Seems as though there’s still some life in the old “hot news doctrine” horse yet. The NY Times’s Media Decoder has a brief piece on a dispute between Hollywood news sites Deadline.com and The Hollywood Reporter set for a July 2013 court date.

In their joint report, the plaintiff — that would be Penske, owner of Deadline — said it was considering whether to augment its legal complaint with a new claim for “hot news misappropriation,” some of which “occurred as recently as the week of the filing of this Report.” In other words, Penske says the Hollywood Reporter was lifting its stories even as the year’s Oscar nominations were being chewed over.

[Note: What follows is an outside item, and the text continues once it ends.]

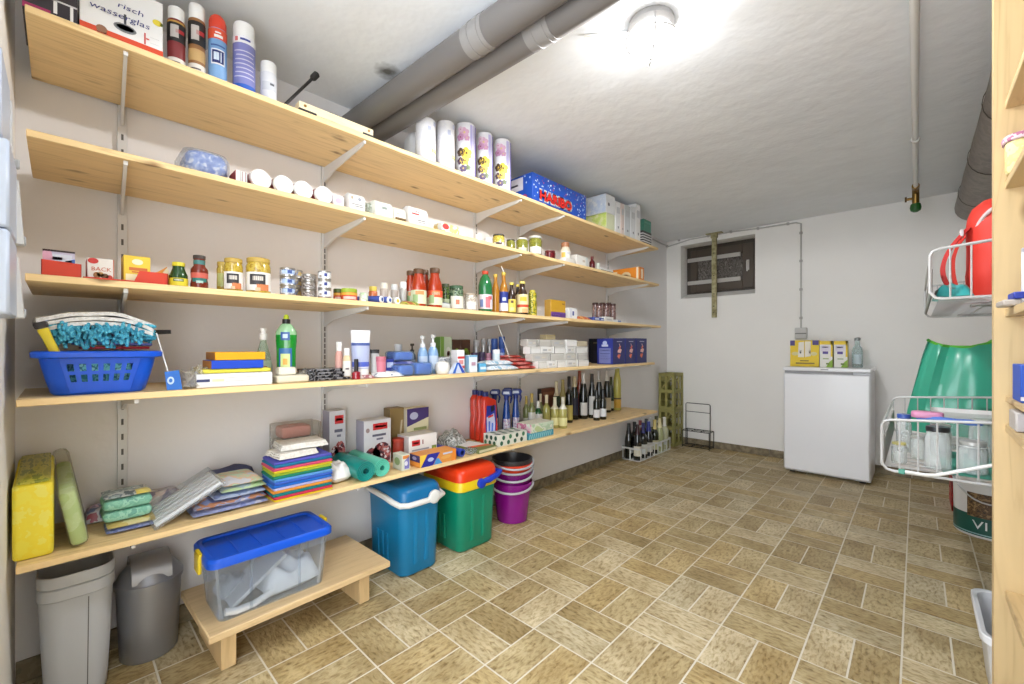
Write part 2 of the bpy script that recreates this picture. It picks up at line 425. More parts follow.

The hot news doctrine has been getting a lot of play over the last couple of years, as the digital nature of the Internet makes it a lot easier for news sites to rewrite facts from other news sites’ stories. Generally speaking, facts cannot be copyrighted, only the expression of them. I couldn’t copyright the fact that Obama was elected President, for example, but I could copyright the exact words I used to talk about his election. Someone else would be perfectly free to read my report, digest the facts, and rewrite them in his own words. (In fact, that’s a lot of what I do for my TeleRead blogging, and what a lot of tech bloggers do in general. If courts were to enforce the hot news doctrine, it could significantly change the whole e-news-reading landscape!)

But the hot news doctrine was evolved as an exception during World War I to protect a news agency that made a significant investment in frontline reporting from getting scooped by competitors who intercepted its reports. The nature of journalism has changed significantly since then, however. And last year, an appeals court ruled in favor of a news rewriter, voiding an injunction that prevented it from republishing facts from a financial company’s news feed until two hours after their release.

It’s unclear how or whether Deadline.com and the Hollywood Reporter’s case differs from that one, but it would seem that relying on the hot news doctrine might be a risky venture. I suppose we’ll find out in fifteen months.